Adding to integer array base address C?

Question

int main()
{
    int a[] = {1,2,3,4,5};
    printf("Base Address of array = %p\n",a);
    printf("Address1 = %p \t Address2 = %p\n",a+1,&a+1);
    return 0;
}

In the print both the case "a" represents the base address of array,but the first one increment 4 bytes and the second by 20 bytes. Any specific reason ?

Output:

Base Address of array 0x7fff2059b240                                                                                                                        
Address1 = 0x7fff2059b244         Address2 = 0x7fff2059b254 

Answer 1

Two concepts:

1. Pointer arithmetic is based on the size of the pointed-to type. In other words, if you have a pointer to type T , then adding 1 to that pointer will give you the address of the next object of type T .
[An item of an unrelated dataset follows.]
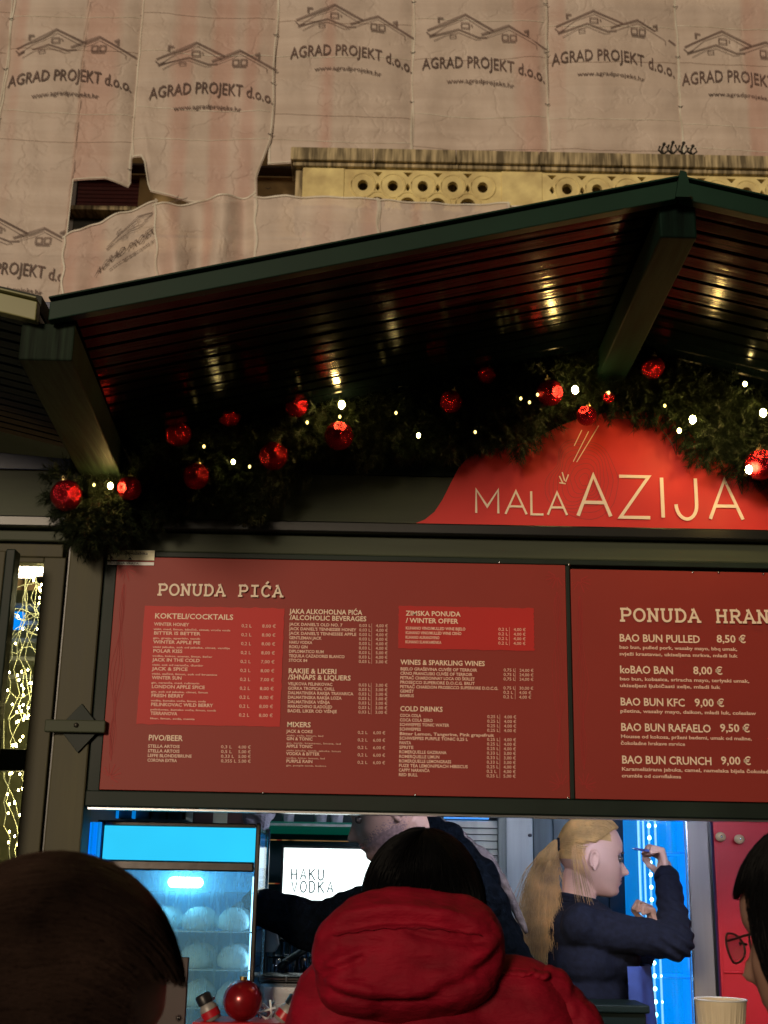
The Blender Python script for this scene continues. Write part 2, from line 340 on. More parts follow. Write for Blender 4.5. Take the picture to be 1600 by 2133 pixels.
# typewriter slab letters on a 1 x 1 cell
def slab(ch):
    s = .17; sf = lambda x, z, w=.32: [(x-w/2, z), (x+w/2, z)]
    D = {'P': [[(.22, 0), (.22, 1)], sf(.22, .04, .42), [(.05, .96), (.6, .96)]+arc(.6, .71, .28, .25, 90, -90)+[(.22, .46)]],
         'O': ['c', arc(.5, .5, .42, .46, 0, 342, 19)],
         'N': [[(.2, 0), (.2, .92)], [(.2, .92), (.8, .05)], [(.8, 1), (.8, .0)], sf(.17, .04, .36), [(.0, .96), (.3, .96)], sf(.8, .96, .38)],
         'U': [[(.18, .96)]+[(.18, .4)]+arc(.5, .36, .32, .32, 180, 360)+[(.82, .96)], sf(.18, .96, .38), sf(.82, .96, .38)],
         'D': [[(.22, 0), (.22, 1)], [(.04, .96), (.45, .96)]+arc(.45, .5, .44, .46, 90, -90, 16)+[(.04, .04)]],
         'A': [[(.12, .04), (.5, .96), (.88, .04)], [(.28, .36), (.72, .36)], sf(.12, .04, .36), sf(.88, .04, .36), [(.28, .96), (.54, .96)]],
         'I': [[(.5, 0), (.5, 1)], sf(.5, .04, .72), sf(.5, .96, .72)],
         'H': [[(.2, 0), (.2, 1)], [(.8, 0), (.8, 1)], [(.2, .52), (.8, .52)], sf(.2, .04, .36), sf(.8, .04, .36), sf(.2, .96, .36), sf(.8, .96, .36)],
         'R': [[(.22, 0), (.22, 1)], sf(.22, .04, .42), [(.05, .96), (.58, .96)]+arc(.58, .73, .24, .23, 90, -90)+[(.22, .5)], [(.5, .5), (.84, .04), (1.0, .04)]],
         'C': [arc(.5, .5, .4, .46, 40, 320, 18), [(.84, .96), (.84, .68)]],
         'J': [[(.35, .96), (.95, .96)], [(.7, .96), (.7, .3)]+arc(.42, .3, .28, .27, 0, -150)],
         'E': [[(.22, 0), (.22, 1)], [(.05, .96), (.85, .96), (.85, .72)], [(.05, .04), (.88, .04), (.88, .3)], [(.22, .52), (.6, .52)]]}
    if ch == 'Ć': return D['C']+[[(.45, 1.12), (.68, 1.34)]]
    return D.get(ch, [])
def slab_text(name, s, x, z, y, w, h, pitch, stroke, m, parent):
    mb = MB(); k = 0
    for i, ch in enumerate(s):
        st = slab(ch); closed = False
        if st and st[0] == 'c': closed = True; st = st[1:]
        for pl in st:
            ribbon(mb, [(x+i*pitch+a*w, z+b*h) for a, b in pl], stroke, y-.0002*k, .001, closed); k += 1
    return obj(name, mb, m, parent)

# ------------------------------------------------------------------ the setting
g = obj('ground', MB().box(-60, 60, -30, 80, -.3, 0), 'paving'); g['kind'] = 'structure'
# ================================================================== facade far behind (Y = 22)
YF = 22.0
fb = thing('old_building', 'ochre stone building under renovation hidden behind scaffold sheets', 'building')
gx0, gz0 = at(135, 470, YF+1.0)[0], at(135, 470, YF+1.0)[2]; gx1, gz1 = at(292, 365, YF+1.0)[0], at(292, 365, YF+1.0)[2]
wy = YF+1.0
box('wall', -22, gx0, wy, wy+.5, 0, 30, 'plaster', fb, 0); box('wall', gx1, 26, wy, wy+.5, 0, 30, 'plaster', fb, 0)
box('wall', gx0, gx1, wy+.001, wy+.499, 0, gz0-.3, 'plaster', fb, 0); box('wall', gx0, gx1, wy+.001, wy+.499, gz1, 30, 'plaster', fb, 0)
wf = box('window_frame', gx0, gx0+.14, wy+.1, wy+.22, gz0-.3, gz1, 'gpost', fb, .01)
for k in range(9):
    zz = gz1-(k+1)*(gz1-gz0-.35)/9; box('shutter_slat', gx0+.15, gx1, wy+.15, wy+.18, zz+.006, zz+(gz1-gz0-.35)/9-.006, 'shutter', fb, .004)
zs = gz0+.32
box('window_sill', gx0-.05, gx1+.05, wy-.25, wy+.14, zs-.09, zs, 'coping', fb, .01)
box('sill_panel', gx0+.141, gx1, wy+.1, wy+.14, gz0-.3, zs-.091, 'iron', fb, .01)
sc = thing('scaffold', 'red and grey tube scaffold showing faintly through the sheets', 'scaffold')
for i, X in enumerate([at(q, 300, wy-.45)[0] for q in (-160, 60, 250-140, 460, 640, 830, 1010, 1230, 1420, 1600, 1800)]):
    obj('standard_tube', MB().tube([(X, wy-.45, 0), (X, wy-.45, 24)], .045, 8), 'scaf', sc, True)
    if i % 2 == 1 and i > 2: obj('ladder_frame', MB().tube([(X+.28, wy-.35, 0), (X+.28, wy-.35, 24)], .06, 6), 'scaf', sc, True)
for k in range(12):
    z = 2+k*1.95
    obj('ledger_tube', MB().tube([(-10, wy-.5, z), (12, wy-.5, z)], .03, 6), 'scafg', sc, True)
    box('platform_board', -10, 12, wy-.4, wy-.08, z-.35, z-.31, 'brown', sc, .0)

def bulge(X, Z, seed=0):
    return .10*noise.noise(Vector((X*.55+seed, Z*.35, 3)))+.035*noise.noise(Vector((X*2.1, Z*1.3, seed+9)))+.012*math.sin(Z*9+X)
def emblem(parent, ox, oz, s, Y, warp, full=True, skew=(0, 0)):
    """house emblem over the firm's name; ox, oz = left end of the name, s = metres per drawing pixel"""
    def w(x, y, z):
        a = x-ox; b = z-oz; return warp(ox+a+skew[0]*b, y, oz+b+skew[1]*a)
    def P(l): return [(ox+a*s, oz+b*s) for a, b in l]
    mb = MB(); k = 0
    lines = [([(10, 100), (90, 148), (150, 118)], 5), ([(20, 88), (50, 118), (92, 140), (144, 110)], 1.6), ([(8, 96), (16, 88), (28, 94)], 3),
             ([(14, 84), (76, 112), (118, 96), (136, 98)], 4), ([(24, 76), (50, 94), (76, 104), (112, 90), (124, 92)], 1.6),
             ([(124, 104), (182, 132), (262, 86)], 5), ([(134, 98), (182, 124), (240, 90), (240, 80)], 1.6),
             ([(34, 122), (34, 134), (44, 134)], 5), ([(214, 120), (222, 124), (222, 112)], 5),
             ([(168, 110), (168, 96), (180, 96), (180, 110), (168, 110)], 3), ([(185, 110), (185, 96), (197, 96), (197, 110), (185, 110)], 3),
             ([(168, 92), (196, 92)], 4), ([(82, 128), (82, 116), (98, 116), (98, 128), (82, 128)], 3), ([(58, 96), (58, 88), (70, 90), (70, 97), (58, 96)], 2),
             ([(104, 126), (104, 120)], 3)]
    for pl, wd in lines: ribbon(mb, P(pl), wd*s, Y-.012-.001*k, .001, False, w); k += 1
    obj('house_emblem', mb, 'print', parent)
    def aw(x, y, z):
        a = (x-ox)/s; zz = z-.0011*s*(a-125)**2+17*s*(1-abs(a-125)/125)*.15
        return w(x, y, zz)
    text('AGRAD PROJEKT d.o.o.', ox, oz+22*s, Y-.02, 40*s, 'print', parent, 'firm_name', width=256*s, warp=aw, thick=.002, bold=.25*s)
    text('www.agradprojekt.hr', ox+52*s, oz-14*s, Y-.02, 14*s, 'print', parent, 'web_address', width=140*s, warp=aw, thick=.002, bold=.12*s)
seams = [-7.62, -5.02, -2.35, .38, 3.02, 5.62, 8.25, 10.9]
SW = 2.62
def zpx(y, X=0): return at(800, y, YF)[2]
def sheet(name, label, x0, x1, botf, topz, Y, seed, logo=None, edgeL=None, edgeR=None, hem=(1, 1), logo2=None, nx=40, nz=60, fold=None):
    t = thing(name, label, 'tarpaulin', group=None)
    def yy(X, Z):
        e = min(X-x0, x1-X)/.35
        b = Y+bulge(X, Z, seed)+(0 if e > 1 else .05*(1-max(e, 0))**2)
        return b+(fold(X, Z) if fold else 0)
    mb = MB(); vs = []
    for i in range(nx+1):
        for j in range(nz+1):
            u = i/nx
            zb = botf(x0+(x1-x0)*u); Z = zb+(topz-zb)*j/nz
            l = x0+(edgeL(Z) if edgeL else .02*math.sin(Z*3+seed)); r = x1+.05+(edgeR(Z) if edgeR else .015*math.sin(Z*2.7+seed*2))
            X = l+(r-l)*u; vs.append((X, yy(X, Z), Z))
    fs = [(i*(nz+1)+j, (i+1)*(nz+1)+j, (i+1)*(nz+1)+j+1, i*(nz+1)+j+1) for i in range(nx) for j in range(nz)]
    mb.add(vs, fs); obj('sheeting', mb, 'sheet', t, True)
    for side in (0, 1):
        if not hem[side]: continue
        col = [vs[(nx if side else 0)*(nz+1)+j] for j in range(nz+1)]
        pts = [(p[0]+(-.03 if side else .03)+.012*noise.noise(Vector((p[2]*2.5, side, seed))), p[2]) for p in col]
        hb = MB(); ribbon(hb, pts, .022+.012*(seed % 2), 0, .004, False, lambda x, y, z: (x, yy(x, z)-.014+y, z)); obj('hem', hb, 'hem', t)
    # bottom hem
    pts = [(vs[i*(nz+1)][0], vs[i*(nz+1)][2]+.03) for i in range(nx+1)]
    hb = MB(); ribbon(hb, pts, .025, 0, .004, False, lambda x, y, z: (x, yy(x, z)-.016+y, z)); obj('bottom_hem', hb, 'hem', t)
    w = lambda x, y, z: (x, yy(x, z)+(y-Y)-.01, z)
    for lg in (logo, logo2):
        if lg: emblem(t, lg[0], lg[1], lg[2], Y, w, skew=lg[3] if len(lg) > 3 else (0, 0))
    random.seed(seed*13)
    for zf in (zpx(42), zpx(118), zpx(238), zpx(298)):       # fold shading drawn on as thin dark and pale strips
        z_ = zf+random.uniform(-.08, .08); dr = random.uniform(-.06, .06); fb_ = MB()
        xa_ = x0+.05; n_ = 24; pts = [(xa_+(x1-x0-.06)*i/n_, z_+dr*i/n_-.05*math.sin(PI*i/n_)+.012*noise.noise(Vector((i*.6, seed, zf)))) for i in range(n_+1)]
        pts = [p for p in pts if p[1] > botf(p[0])+.1]
        if len(pts) > 3: ribbon(fb_, pts, .014, 0, .003, False, lambda x, y, z: (x, yy(x, z)-.006+y, z)); obj('fold_line', fb_, 'foldl' if random.random() < .6 else 'hem', t)
    for k in range(7):                                       # cable ties at the seam
        z_ = botf(x1)+.3+k*1.15
        if z_ < topz: obj('cable_tie', MB().tube([(x1-.03, yy(x1-.03, z_)-.03, z_), (x1+.02, yy(x1, z_)-.05, z_-.03), (x1+.07, yy(x1, z_)-.03, z_+.01)], .007, 5), 'dark', t)
    return t
def P2(px, py, Y=YF): p = at(px, py, Y); return p[0], p[2]
PXM = lambda py: 1/106.0
def interp(tab):
    def f(x):
        if x <= tab[0][0]: return tab[0][1]
        for (a, b), (c, d) in zip(tab, tab[1:]):
            if x <= c: return b+(d-b)*(x-a)/(c-a)
        return tab[-1][1]
    return f
def tabpx(l): return interp([P2(a, b) for a, b in l])
TOP = 19.9
s0 = .0094
lx = lambda a, b: P2(a, b)
low0 = tabpx([(-120, 700), (0, 690), (118, 660), (128, 385), (150, 376), (215, 372), (262, 388), (290, 318), (299, 312)])
sheet('scaffold_sheet', 'beige sheet edge at the extreme left margin of the facade', -10.3, seams[0]-.02, lambda x: 11.0, TOP, YF+.03, 12)
sheet('scaffold_sheet', 'long beige sheet at far left with torn edge over the dark red shutter', seams[0], seams[1], low0, TOP, YF, 1,
      (*lx(15, 188), s0), logo2=(lx(-112, 598)[0], lx(0, 598)[1], s0), nx=70, nz=110)
low1 = tabpx([(297, 330), (303, 400), (400, 425), (480, 425), (566, 420), (583, 340)])
sheet('scaffold_sheet', 'beige printed sheet hanging left of the stone balustrade', seams[1], seams[2], low1, TOP, YF-.03, 2, (*lx(311, 218), s0),
      edgeR=lambda Z: -.25*max(0, min(1, (zpx(300)-Z)/.8))-.02*math.sin(Z*3), edgeL=lambda Z: .1*max(0, min(1, (zpx(300)-Z)/.9)))
lab = ['beige printed sheet above the left end of the balustrade', 'beige printed sheet above the first pierced balustrade panel',
       'beige printed sheet above the solid pier of the balustrade', 'beige printed sheet at far right above the hut ridge']
lpos = [(604, 128), (879, 150), (1150, 138), (1422, 180)]
for k in range(4):
    sheet('scaffold_sheet', lab[k], seams[2+k], seams[3+k], lambda x: zpx(345), TOP, YF+(.02 if k % 2 else 0), 3+k, (*lx(*lpos[k]), s0, (0, -.10 if k else -.09)))
sheet('scaffold_sheet', 'beige blank sheet edge outside the printed row at right', seams[6], seams[7], lambda x: zpx(345), TOP, YF, 11)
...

2. Except when it is the operand of the sizeof or unary & operators, an expression of type "N-element array of T " will be converted ("decay") to an expression of type "pointer to T ", and the value of the expression will be the address of the first element of the array.

You declared a as a 5-element array of int . Assuming 4-byte int , the array occupies 20 bytes.

The expression a "decays" to type int * , so adding 1 to it gives you the address of the next int object following a (IOW, it's the same as &a[1] ).

The expression &a has type int (*)[5] (pointer to 5-element array of int ), so adding 1 to it gives you the address of the next 5-element array of int .

Answer 2

The size of what &a points to is 20 bytes (the whole array: 4 bytes x 5 elements), while the size of what a points to is 4 bytes (a single int ). The fact that they are both at the same address is irrelevant; they are different ways of interpreting what is at that address.

Answer 3

When you increment a+1 a is actually a pointer to int so its incremented 4 bytes, that is the size of int. But when you do &a , it becomes address of an array of 5 ints, so if you increment that, you will skip size of array of 5 ints.